Indigenous Bar Association warns of Bill C-58

OTTAWA – The Indigenous Bar Association (IBA) wishes to express its concerns with respect to the content of Bill C-58 which, if passed into law, would seriously undermine the ability of Indigenous communities to access government records and information in support of their claims against the Government of Canada.

The IBA fully supports and endorses the submission of the National Claims Research Directors and the Union of BC Indian Chiefs (dated October 10, 2017) to the Standing Committee on Access to Information, Privacy and Ethics urging the immediate withdrawal of Bill C-58.

Bill C-58 has been developed unilaterally by the Government of Canada without any effort or attempt to consult with Indigenous Peoples, in violation of Canada’s obligations under the UNDRIP. Moreover, Bill C-58, as drafted, would provide legislative authority for the suppression of crucial information which Indigenous communities require to pursue and resolve their outstanding claims against Canada. As such, Bill C-58 further contravenes Canada’s obligations under the UNDRIP to provide effective mechanisms of redress for historical wrongs  by denying Indigenous Peoples access to crucial evidence in support of their legal claims.
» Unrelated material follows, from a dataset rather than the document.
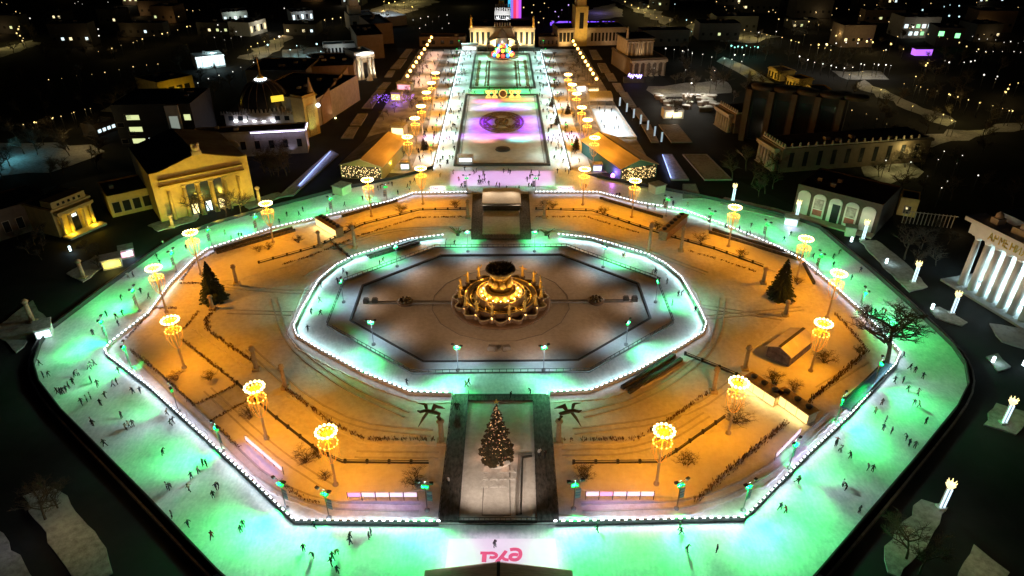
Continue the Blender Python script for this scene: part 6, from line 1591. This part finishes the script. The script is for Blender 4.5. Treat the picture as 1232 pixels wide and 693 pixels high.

Access to this information and records is crucial to support claims made by Indigenous communities against the Government of Canada as the government holds the vast majority of the information required to properly document claims as required under the federal Specific Claims  Policy. Canada’s clear conflict of interest in this regard would be further entrenched by Bill C-58  which would provide the Government of Canada with a legislative basis to deny legitimate  requests for information thereby serving to insulate itself from legal claims made by Indigenous  communities.

The IBA, therefore, calls on the Standing Committee and the Government of Canada to   immediately and unconditionally withdraw Bill C-58 and to engage in full and meaningful consultations with Indigenous Peoples and communities, as equal partners, regarding any and all legislative reforms to the access to information and privacy regime that may affect the rights or interests of Indigenous Peoples.